As the clock ticked down on the UCSB men’s basketball game at the University of Wisconsin, it was clear to me that the night was only big enough for one statement game.

UCSB, at the mercy of junior guard Joe See’s wrist and freshman guard Alex Harris’ naivete?, realistically didn’t stand much of a chance overthrowing the defending Big Ten champs in Wisconsin, especially considering three of UCSB’s most potent weapons were demoted to cheerleading roles. What was important though was they never quit battling those cheeseheads.

The never-say-die theme continued moments later when the UCSB men’s soccer team took the field at Harder Stadium against U-Dub’s bumblebee satellite school at Wisconsin-Milwaukee. With the basketball loss fresh in my mind, every accomplishment on the soccer field was that much more precious.

Rarely were the Gauchos second to the ball, rarely did Head Coach Tim Vom Steeg’s defense misstep and rarely did the Harder faithful lose their faith. Sure, it stuttered after UWM forward Antou Jallow’s game-tying goal in the 77th minute, but hey, this was a position Vom Steeg’s bunch was familiar with and quite fond of.

Earlier in the year, against defending national champion Indiana, Santa Barbara established all the presence they would need for an NCAA overtime match. In the second overtime against defending national champion Indiana, freshman defender Andy Iro claimed all credit with his game-winning header. The goal was Iro’s first of his career, and Tuesday night, another UCSB defender would register his first career goal in grandiose fashion.

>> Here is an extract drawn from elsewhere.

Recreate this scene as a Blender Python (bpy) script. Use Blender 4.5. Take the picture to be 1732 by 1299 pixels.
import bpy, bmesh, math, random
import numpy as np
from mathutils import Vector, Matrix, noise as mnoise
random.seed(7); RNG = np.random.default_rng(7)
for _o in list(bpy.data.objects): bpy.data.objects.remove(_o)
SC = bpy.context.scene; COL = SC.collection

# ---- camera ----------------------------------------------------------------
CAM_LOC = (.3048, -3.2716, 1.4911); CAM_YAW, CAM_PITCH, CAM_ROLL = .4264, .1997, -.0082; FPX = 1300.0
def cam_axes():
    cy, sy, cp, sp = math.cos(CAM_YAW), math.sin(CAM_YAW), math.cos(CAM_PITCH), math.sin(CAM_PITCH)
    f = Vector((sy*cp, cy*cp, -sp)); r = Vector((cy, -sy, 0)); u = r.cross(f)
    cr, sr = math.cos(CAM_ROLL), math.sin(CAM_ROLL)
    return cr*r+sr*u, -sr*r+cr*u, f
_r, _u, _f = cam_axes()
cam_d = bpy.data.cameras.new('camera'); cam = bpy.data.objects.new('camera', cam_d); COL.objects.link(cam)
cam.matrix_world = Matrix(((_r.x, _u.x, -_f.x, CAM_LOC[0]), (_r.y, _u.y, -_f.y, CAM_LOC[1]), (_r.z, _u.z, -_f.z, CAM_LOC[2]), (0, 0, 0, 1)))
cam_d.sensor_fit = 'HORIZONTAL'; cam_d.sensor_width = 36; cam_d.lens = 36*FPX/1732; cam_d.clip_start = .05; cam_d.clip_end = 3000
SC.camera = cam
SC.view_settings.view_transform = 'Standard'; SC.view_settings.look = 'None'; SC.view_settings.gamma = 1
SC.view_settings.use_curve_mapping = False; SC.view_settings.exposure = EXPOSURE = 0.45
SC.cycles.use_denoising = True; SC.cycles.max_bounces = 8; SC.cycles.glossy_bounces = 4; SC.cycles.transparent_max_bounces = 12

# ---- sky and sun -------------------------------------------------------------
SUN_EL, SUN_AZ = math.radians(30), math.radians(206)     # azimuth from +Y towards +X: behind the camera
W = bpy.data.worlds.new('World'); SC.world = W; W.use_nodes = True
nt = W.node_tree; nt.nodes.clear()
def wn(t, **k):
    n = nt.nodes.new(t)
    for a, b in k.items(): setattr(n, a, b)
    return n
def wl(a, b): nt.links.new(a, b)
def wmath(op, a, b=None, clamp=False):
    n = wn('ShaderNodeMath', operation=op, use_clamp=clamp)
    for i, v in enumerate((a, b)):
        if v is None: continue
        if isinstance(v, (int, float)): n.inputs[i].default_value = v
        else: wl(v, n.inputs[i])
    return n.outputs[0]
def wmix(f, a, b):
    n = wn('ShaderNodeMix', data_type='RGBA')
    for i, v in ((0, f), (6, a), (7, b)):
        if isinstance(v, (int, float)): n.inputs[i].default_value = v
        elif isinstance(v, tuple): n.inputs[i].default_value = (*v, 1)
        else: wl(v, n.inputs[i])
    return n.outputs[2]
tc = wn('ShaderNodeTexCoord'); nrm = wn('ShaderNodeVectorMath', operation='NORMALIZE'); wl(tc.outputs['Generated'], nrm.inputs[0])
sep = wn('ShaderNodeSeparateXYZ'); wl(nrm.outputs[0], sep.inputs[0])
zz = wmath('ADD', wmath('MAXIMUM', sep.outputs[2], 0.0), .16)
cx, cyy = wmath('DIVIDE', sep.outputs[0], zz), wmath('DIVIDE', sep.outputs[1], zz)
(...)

Pat Scott will graduate this year, his fourth at UCSB, but you can bet the UCSB coaching staff will beg him to stick around for another year to compensate for his redshirt freshman year. Scott scored the game-winning goal Tuesday night on a Tony Lochhead corner kick to send the Gauchos into that tasty Sweet 16 for the second year in a row, but the magnitude of this one probably surpassed the freshman’s shocker.

With the Gaucho Locos at their back and the nation’s longest winning streak in their face, UCSB did what is was supposed to do, but in college postseason soccer, that’s never an easy task. A bounce here or a call there, and before you know it, your season is over.

The biggest referee decision for the Gauchos this year might have come last night by virtue of indecision. On a Milwaukee feed to the box, Gaucho keeper Danny Kennedy allegedly hit a guy in the face in an effort to punch the incoming ball out of the box. While the UWM coaching staff was up in arms over the incident, the ref didn’t notice the UCSB action. Of course, UCSB soccer is familiar with going unnoticed, but apparently negligence and karma go hand-in-hand.